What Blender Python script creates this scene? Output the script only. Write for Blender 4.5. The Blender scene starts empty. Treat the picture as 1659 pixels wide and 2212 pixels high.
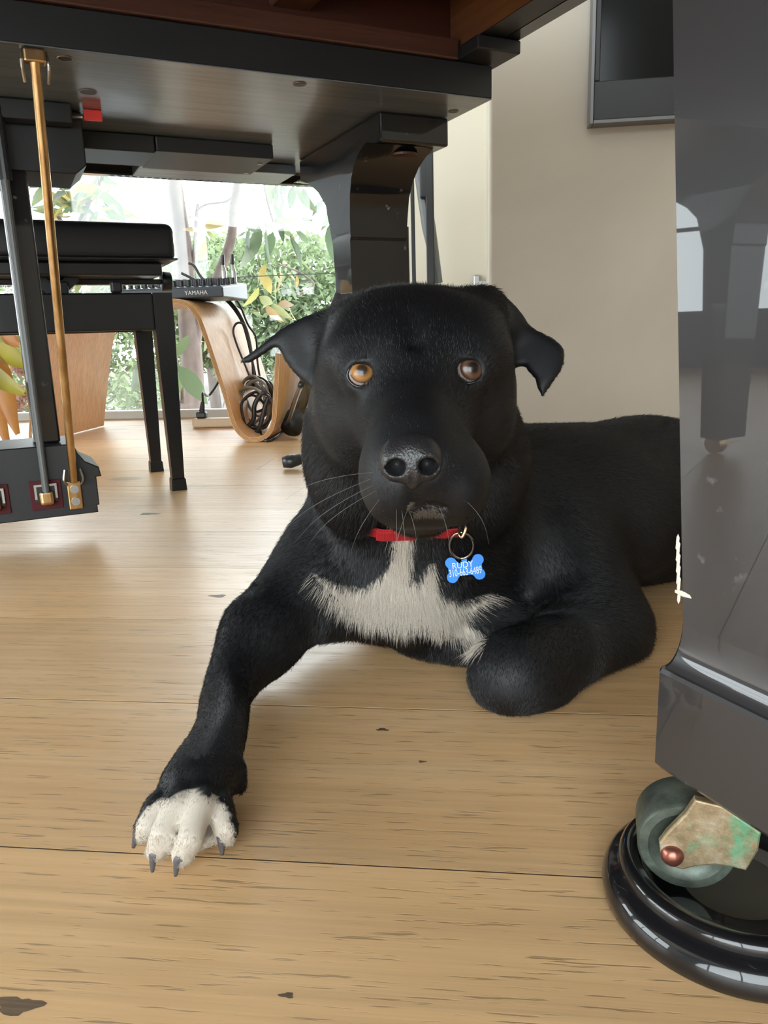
import bpy, bmesh, math, random
import numpy as np
from mathutils import Vector, Matrix, Euler
random.seed(7); rng = np.random.default_rng(7)
SC = bpy.context.scene; COL = SC.collection
# ------------------------------------------------------------------ camera (0.29 m above the floor, under the piano)
FP = 1660.0; CX = 829.5; CY = 1106.0; HC = 0.29
_p = math.atan(386/1660.0); _r = -0.031
FW = np.array([0, math.cos(_p), -math.sin(_p)])
_U0 = np.array([0, math.sin(_p), math.cos(_p)]); _R0 = np.array([1.0, 0, 0])
RT = math.cos(_r)*_R0 + math.sin(_r)*_U0
UP = -math.sin(_r)*_R0 + math.cos(_r)*_U0
OC = np.array([0, 0, HC])
cam = bpy.data.cameras.new('camera'); co = bpy.data.objects.new('camera', cam); COL.objects.link(co)
cam.sensor_fit = 'HORIZONTAL'; cam.sensor_width = 36; cam.lens = 36*FP/1659
cam.clip_start = 0.02; cam.clip_end = 300
M = Matrix.Identity(4)
for i in range(3):
    M[i][0] = RT[i]; M[i][1] = UP[i]; M[i][2] = -FW[i]; M[i][3] = OC[i]
co.matrix_world = M; SC.camera = co
# ------------------------------------------------------------------ sky, sun, window portals, exposure
w = bpy.data.worlds.new('sky'); SC.world = w; w.use_nodes = True
bg = w.node_tree.nodes['Background']; bg.inputs[0].default_value = (0.90, 0.95, 1.0, 1); bg.inputs[1].default_value = 5.0
sun = bpy.data.lights.new('sun', 'SUN'); sun.energy = 3.0; sun.angle = math.radians(2); sun.color = (1, 0.95, 0.86)
so = bpy.data.objects.new('sun', sun); COL.objects.link(so)
so.rotation_euler = Vector((0.35, -0.75, -1.75)).to_track_quat('-Z', 'Y').to_euler()
vs = SC.view_settings; vs.view_transform = 'Standard'; vs.look = 'None'; vs.gamma = 1; vs.use_curve_mapping = False
vs.exposure = 1.22
SC.cycles.use_denoising = True
SC.cycles.max_bounces = 8; SC.cycles.diffuse_bounces = 4; SC.cycles.glossy_bounces = 4; SC.cycles.transparent_max_bounces = 12
SC.cycles.sample_clamp_indirect = 8; SC.cycles.caustics_reflective = False; SC.cycles.caustics_refractive = False

HA = math.radians(-7.0)                       # the house is turned 7 degrees to the view
HE = Vector((math.cos(HA), math.sin(HA), 0)); HN = Vector((-math.sin(HA), math.cos(HA), 0))
def HW(a, b, z=0.0): return HE*a + HN*b + Vector((0, 0, z))
def ray(x, y): return FW + RT*(x-CX)/FP + UP*(CY-y)/FP
def G(x, y, z=0.0):
    d = ray(x, y); return Vector(OC + d*(z-HC)/d[2])
def D(x, y, Y):
    d = ray(x, y); return Vector(OC + d*Y/d[1])
def DB(x, y, b):                              # point on the house plane b = const
    d = ray(x, y); return Vector(OC + d*b/(d[0]*HN.x+d[1]*HN.y))
def DBh(x, y, b):
    P = DB(x, y, b); return Vector((P.dot(HE), b, P.z))
def portal(name, a, b, z, sx, sz, rz):
    l = bpy.data.lights.new(name, 'AREA'); l.shape = 'RECTANGLE'; l.size = sx; l.size_y = sz
    l.cycles.is_portal = True
    o = bpy.data.objects.new(name, l); COL.objects.link(o); o.location = HW(a, b, z)
    d = Vector((math.cos(rz+HA), math.sin(rz+HA), 0)); o.rotation_euler = d.to_track_quat('-Z', 'Y').to_euler()
portal('front_window_portal', -2.5, 2.86, 1.22, 4.3, 2.4, -math.pi/2)
portal('left_window_portal', -4.5, 0.12, 1.25, 4.5, 1.95, 0)
portal('back_window_portal', -1.6, -2.25, 1.22, 5.2, 2.35, math.pi/2)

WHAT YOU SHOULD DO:
Leave every image out, and retype the material exactly.

TASK RESPONSE:
What Blender Python script creates this scene? Output the script only. Write for Blender 4.5. The Blender scene starts empty. Treat the picture as 1659 pixels wide and 2212 pixels high.
import bpy, bmesh, math, random
import numpy as np
from mathutils import Vector, Matrix, Euler
random.seed(7); rng = np.random.default_rng(7)
SC = bpy.context.scene; COL = SC.collection
# ------------------------------------------------------------------ camera (0.29 m above the floor, under the piano)
FP = 1660.0; CX = 829.5; CY = 1106.0; HC = 0.29
_p = math.atan(386/1660.0); _r = -0.031
FW = np.array([0, math.cos(_p), -math.sin(_p)])
_U0 = np.array([0, math.sin(_p), math.cos(_p)]); _R0 = np.array([1.0, 0, 0])
RT = math.cos(_r)*_R0 + math.sin(_r)*_U0
UP = -math.sin(_r)*_R0 + math.cos(_r)*_U0
OC = np.array([0, 0, HC])
cam = bpy.data.cameras.new('camera'); co = bpy.data.objects.new('camera', cam); COL.objects.link(co)
cam.sensor_fit = 'HORIZONTAL'; cam.sensor_width = 36; cam.lens = 36*FP/1659
cam.clip_start = 0.02; cam.clip_end = 300
M = Matrix.Identity(4)
for i in range(3):
    M[i][0] = RT[i]; M[i][1] = UP[i]; M[i][2] = -FW[i]; M[i][3] = OC[i]
co.matrix_world = M; SC.camera = co
# ------------------------------------------------------------------ sky, sun, window portals, exposure
w = bpy.data.worlds.new('sky'); SC.world = w; w.use_nodes = True
bg = w.node_tree.nodes['Background']; bg.inputs[0].default_value = (0.90, 0.95, 1.0, 1); bg.inputs[1].default_value = 5.0
sun = bpy.data.lights.new('sun', 'SUN'); sun.energy = 3.0; sun.angle = math.radians(2); sun.color = (1, 0.95, 0.86)
so = bpy.data.objects.new('sun', sun); COL.objects.link(so)
so.rotation_euler = Vector((0.35, -0.75, -1.75)).to_track_quat('-Z', 'Y').to_euler()
vs = SC.view_settings; vs.view_transform = 'Standard'; vs.look = 'None'; vs.gamma = 1; vs.use_curve_mapping = False
vs.exposure = 1.22
SC.cycles.use_denoising = True
SC.cycles.max_bounces = 8; SC.cycles.diffuse_bounces = 4; SC.cycles.glossy_bounces = 4; SC.cycles.transparent_max_bounces = 12
SC.cycles.sample_clamp_indirect = 8; SC.cycles.caustics_reflective = False; SC.cycles.caustics_refractive = False

HA = math.radians(-7.0)                       # the house is turned 7 degrees to the view
HE = Vector((math.cos(HA), math.sin(HA), 0)); HN = Vector((-math.sin(HA), math.cos(HA), 0))
def HW(a, b, z=0.0): return HE*a + HN*b + Vector((0, 0, z))
def ray(x, y): return FW + RT*(x-CX)/FP + UP*(CY-y)/FP
def G(x, y, z=0.0):
    d = ray(x, y); return Vector(OC + d*(z-HC)/d[2])
def D(x, y, Y):
    d = ray(x, y); return Vector(OC + d*Y/d[1])
def DB(x, y, b):                              # point on the house plane b = const
    d = ray(x, y); return Vector(OC + d*b/(d[0]*HN.x+d[1]*HN.y))
def DBh(x, y, b):
    P = DB(x, y, b); return Vector((P.dot(HE), b, P.z))
def portal(name, a, b, z, sx, sz, rz):
    l = bpy.data.lights.new(name, 'AREA'); l.shape = 'RECTANGLE'; l.size = sx; l.size_y = sz
    l.cycles.is_portal = True
    o = bpy.data.objects.new(name, l); COL.objects.link(o); o.location = HW(a, b, z)
    d = Vector((math.cos(rz+HA), math.sin(rz+HA), 0)); o.rotation_euler = d.to_track_quat('-Z', 'Y').to_euler()
portal('front_window_portal', -2.5, 2.86, 1.22, 4.3, 2.4, -math.pi/2)
portal('left_window_portal', -4.5, 0.12, 1.25, 4.5, 1.95, 0)
portal('back_window_portal', -1.6, -2.25, 1.22, 5.2, 2.35, math.pi/2)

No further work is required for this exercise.